--- Exercise instructions ---
Reproduce all of the material word for word.

--- Provided material ---
===============

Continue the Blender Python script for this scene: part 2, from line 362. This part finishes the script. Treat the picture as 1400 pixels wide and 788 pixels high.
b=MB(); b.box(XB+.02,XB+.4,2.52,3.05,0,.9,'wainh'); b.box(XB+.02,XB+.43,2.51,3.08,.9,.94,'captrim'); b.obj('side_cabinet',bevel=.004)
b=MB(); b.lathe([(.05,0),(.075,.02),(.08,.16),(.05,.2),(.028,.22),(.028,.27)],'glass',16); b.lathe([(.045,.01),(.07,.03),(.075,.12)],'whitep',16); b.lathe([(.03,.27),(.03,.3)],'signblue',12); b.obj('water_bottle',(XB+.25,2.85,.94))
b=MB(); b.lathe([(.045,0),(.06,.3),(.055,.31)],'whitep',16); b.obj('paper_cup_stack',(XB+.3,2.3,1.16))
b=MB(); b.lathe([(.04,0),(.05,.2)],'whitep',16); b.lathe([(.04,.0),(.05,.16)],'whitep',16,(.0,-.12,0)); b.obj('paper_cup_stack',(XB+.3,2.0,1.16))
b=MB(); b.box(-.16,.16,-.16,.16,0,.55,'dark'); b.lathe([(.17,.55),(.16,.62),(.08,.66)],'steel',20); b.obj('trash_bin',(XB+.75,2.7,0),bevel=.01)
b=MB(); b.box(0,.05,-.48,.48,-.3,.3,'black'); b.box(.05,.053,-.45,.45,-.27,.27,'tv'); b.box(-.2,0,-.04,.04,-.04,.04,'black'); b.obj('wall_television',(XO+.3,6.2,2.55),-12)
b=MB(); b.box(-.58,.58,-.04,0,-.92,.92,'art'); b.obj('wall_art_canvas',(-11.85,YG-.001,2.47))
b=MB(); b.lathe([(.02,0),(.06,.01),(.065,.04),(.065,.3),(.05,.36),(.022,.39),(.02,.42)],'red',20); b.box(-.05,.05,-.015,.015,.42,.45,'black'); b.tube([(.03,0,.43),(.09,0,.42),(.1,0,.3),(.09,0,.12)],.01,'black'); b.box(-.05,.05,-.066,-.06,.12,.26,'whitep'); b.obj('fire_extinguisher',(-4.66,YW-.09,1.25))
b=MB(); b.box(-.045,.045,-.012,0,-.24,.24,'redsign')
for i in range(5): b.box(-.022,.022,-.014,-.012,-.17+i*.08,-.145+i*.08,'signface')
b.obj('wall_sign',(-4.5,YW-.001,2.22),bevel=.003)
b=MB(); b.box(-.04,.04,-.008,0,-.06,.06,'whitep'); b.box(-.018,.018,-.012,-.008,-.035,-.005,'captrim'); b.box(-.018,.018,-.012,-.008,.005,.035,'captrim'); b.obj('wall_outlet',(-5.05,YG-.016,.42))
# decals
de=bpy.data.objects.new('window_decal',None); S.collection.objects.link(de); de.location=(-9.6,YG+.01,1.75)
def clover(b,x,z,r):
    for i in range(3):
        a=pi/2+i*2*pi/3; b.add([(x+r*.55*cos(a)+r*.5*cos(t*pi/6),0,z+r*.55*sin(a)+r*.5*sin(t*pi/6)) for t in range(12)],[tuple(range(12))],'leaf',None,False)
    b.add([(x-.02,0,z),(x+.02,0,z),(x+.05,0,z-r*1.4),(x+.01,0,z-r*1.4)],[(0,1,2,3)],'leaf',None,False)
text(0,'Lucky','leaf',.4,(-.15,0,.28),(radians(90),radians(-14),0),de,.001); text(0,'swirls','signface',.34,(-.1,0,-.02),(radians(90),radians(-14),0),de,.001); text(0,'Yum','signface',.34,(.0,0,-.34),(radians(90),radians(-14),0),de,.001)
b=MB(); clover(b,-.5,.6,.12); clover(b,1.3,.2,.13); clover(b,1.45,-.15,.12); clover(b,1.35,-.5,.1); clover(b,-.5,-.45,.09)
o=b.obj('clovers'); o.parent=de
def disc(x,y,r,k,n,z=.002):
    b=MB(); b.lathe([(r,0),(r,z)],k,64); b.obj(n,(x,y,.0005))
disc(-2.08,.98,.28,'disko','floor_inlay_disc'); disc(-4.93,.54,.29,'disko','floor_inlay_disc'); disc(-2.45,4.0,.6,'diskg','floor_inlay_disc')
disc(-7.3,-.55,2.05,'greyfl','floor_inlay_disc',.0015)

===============

--- Task output ---
Continue the Blender Python script for this scene: part 2, from line 362. This part finishes the script. Treat the picture as 1400 pixels wide and 788 pixels high.
b=MB(); b.box(XB+.02,XB+.4,2.52,3.05,0,.9,'wainh'); b.box(XB+.02,XB+.43,2.51,3.08,.9,.94,'captrim'); b.obj('side_cabinet',bevel=.004)
b=MB(); b.lathe([(.05,0),(.075,.02),(.08,.16),(.05,.2),(.028,.22),(.028,.27)],'glass',16); b.lathe([(.045,.01),(.07,.03),(.075,.12)],'whitep',16); b.lathe([(.03,.27),(.03,.3)],'signblue',12); b.obj('water_bottle',(XB+.25,2.85,.94))
b=MB(); b.lathe([(.045,0),(.06,.3),(.055,.31)],'whitep',16); b.obj('paper_cup_stack',(XB+.3,2.3,1.16))
b=MB(); b.lathe([(.04,0),(.05,.2)],'whitep',16); b.lathe([(.04,.0),(.05,.16)],'whitep',16,(.0,-.12,0)); b.obj('paper_cup_stack',(XB+.3,2.0,1.16))
b=MB(); b.box(-.16,.16,-.16,.16,0,.55,'dark'); b.lathe([(.17,.55),(.16,.62),(.08,.66)],'steel',20); b.obj('trash_bin',(XB+.75,2.7,0),bevel=.01)
b=MB(); b.box(0,.05,-.48,.48,-.3,.3,'black'); b.box(.05,.053,-.45,.45,-.27,.27,'tv'); b.box(-.2,0,-.04,.04,-.04,.04,'black'); b.obj('wall_television',(XO+.3,6.2,2.55),-12)
b=MB(); b.box(-.58,.58,-.04,0,-.92,.92,'art'); b.obj('wall_art_canvas',(-11.85,YG-.001,2.47))
b=MB(); b.lathe([(.02,0),(.06,.01),(.065,.04),(.065,.3),(.05,.36),(.022,.39),(.02,.42)],'red',20); b.box(-.05,.05,-.015,.015,.42,.45,'black'); b.tube([(.03,0,.43),(.09,0,.42),(.1,0,.3),(.09,0,.12)],.01,'black'); b.box(-.05,.05,-.066,-.06,.12,.26,'whitep'); b.obj('fire_extinguisher',(-4.66,YW-.09,1.25))
b=MB(); b.box(-.045,.045,-.012,0,-.24,.24,'redsign')
for i in range(5): b.box(-.022,.022,-.014,-.012,-.17+i*.08,-.145+i*.08,'signface')
b.obj('wall_sign',(-4.5,YW-.001,2.22),bevel=.003)
b=MB(); b.box(-.04,.04,-.008,0,-.06,.06,'whitep'); b.box(-.018,.018,-.012,-.008,-.035,-.005,'captrim'); b.box(-.018,.018,-.012,-.008,.005,.035,'captrim'); b.obj('wall_outlet',(-5.05,YG-.016,.42))
# decals
de=bpy.data.objects.new('window_decal',None); S.collection.objects.link(de); de.location=(-9.6,YG+.01,1.75)
def clover(b,x,z,r):
    for i in range(3):
        a=pi/2+i*2*pi/3; b.add([(x+r*.55*cos(a)+r*.5*cos(t*pi/6),0,z+r*.55*sin(a)+r*.5*sin(t*pi/6)) for t in range(12)],[tuple(range(12))],'leaf',None,False)
    b.add([(x-.02,0,z),(x+.02,0,z),(x+.05,0,z-r*1.4),(x+.01,0,z-r*1.4)],[(0,1,2,3)],'leaf',None,False)
text(0,'Lucky','leaf',.4,(-.15,0,.28),(radians(90),radians(-14),0),de,.001); text(0,'swirls','signface',.34,(-.1,0,-.02),(radians(90),radians(-14),0),de,.001); text(0,'Yum','signface',.34,(.0,0,-.34),(radians(90),radians(-14),0),de,.001)
b=MB(); clover(b,-.5,.6,.12); clover(b,1.3,.2,.13); clover(b,1.45,-.15,.12); clover(b,1.35,-.5,.1); clover(b,-.5,-.45,.09)
o=b.obj('clovers'); o.parent=de
def disc(x,y,r,k,n,z=.002):
    b=MB(); b.lathe([(r,0),(r,z)],k,64); b.obj(n,(x,y,.0005))
disc(-2.08,.98,.28,'disko','floor_inlay_disc'); disc(-4.93,.54,.29,'disko','floor_inlay_disc'); disc(-2.45,4.0,.6,'diskg','floor_inlay_disc')
disc(-7.3,-.55,2.05,'greyfl','floor_inlay_disc',.0015)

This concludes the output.